What underpins the A-series of paper sizes is that the height to width ratio of all the sizes is the square root of 2 or 1.4142 to 1, if you prefer. It was a German scientist and philosopher, Georg Christoph Lichtenberg, who first noticed in 1798 how useful exploiting a standard height to width ratio would be in dealing with paper. If you cut a piece of paper parallel to its shorter side to make two equal pieces, each of the resulting pieces would have the same height/width ratio of the square root of 2.
So the A1 size is half that of the A0 and is derived by halving the larger piece across its larger side. A2 is half the size of the A1 and so it continues – the A3 being half the A2, the A4 half of the A3 and the A5 half of the A4. You get the drift now with each size retaining that all important common height to width ratio. Clever, really. It was not until the 20th century that Lichtenberg’s observations were put into practical use, Dr Walter Portsmann creating a defined system of paper sizes, which were adopted in Germany in 1922 as the DIN standard.
The overpowering logic and convenience of the system meant that it was rapidly adopted elsewhere – even by the Brits in 1959 – and it became the internationally recognised standard by 1975. But what about B-series paper and C-series envelopes, I hear you cry.
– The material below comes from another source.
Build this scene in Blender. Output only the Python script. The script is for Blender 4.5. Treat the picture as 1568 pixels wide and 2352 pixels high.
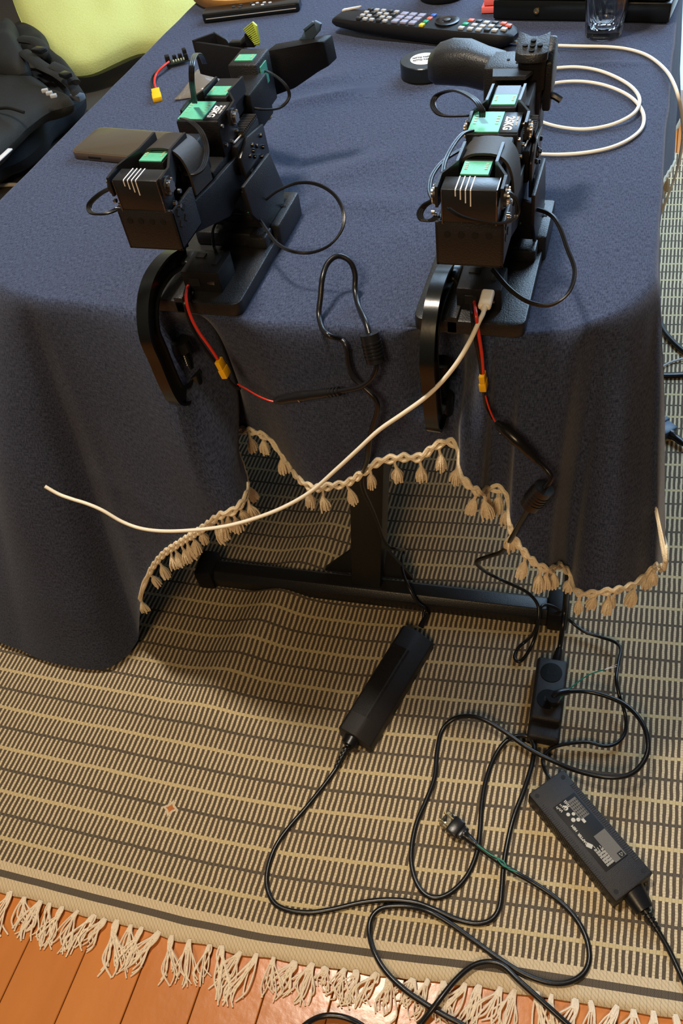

Well, not all of the many paper formats conform to the A-series and so the B deals with them but they are linked to the A-series. The B1 size is the geometric mean between the A0 and the A1 and so on and, of course, retaining the all-important height to width ratio of the square root of two. The C-series relates to envelopes and it is based on the geometric mean between the A and B-series of the same number. So that is why if you get a C4 envelope an unfolded A4 piece of paper fits in it like a glove.
Adopting a more metric-based system of paper sizing encouraged the Brits to change the quantities in a quire and ream to 25 and 500 respectively which is why you now buy your computer paper in bundles of 500.
In the USA, Canada, Mexico and a few other countries, the ISO 216 standard has not been adopted and they use letter paper which at 8.5 inches by 11 is slightly wider and shorter than A4, legal which is 8.5 inches by 14 and Ledger or Tabloid which is 11 inches by 17. The letter size only became a recognised standard in the States in 1921, although, somewhat bizarrely, the US government didn’t adopt it until the early 1980s, adopting a size of 8 inches by 10.5 in the interim. Presumably, the increasing sharing of digital documents forced their hand. The major problem with the American system, aside from the inconvenience of sharing and printing documents between countries adopting the different standards, is that it does not have the standard height/width ratio and so switching from one size of paper to another can cause no end of formatting problems.
It will only be a question of time before they adopt the A-series, methinks.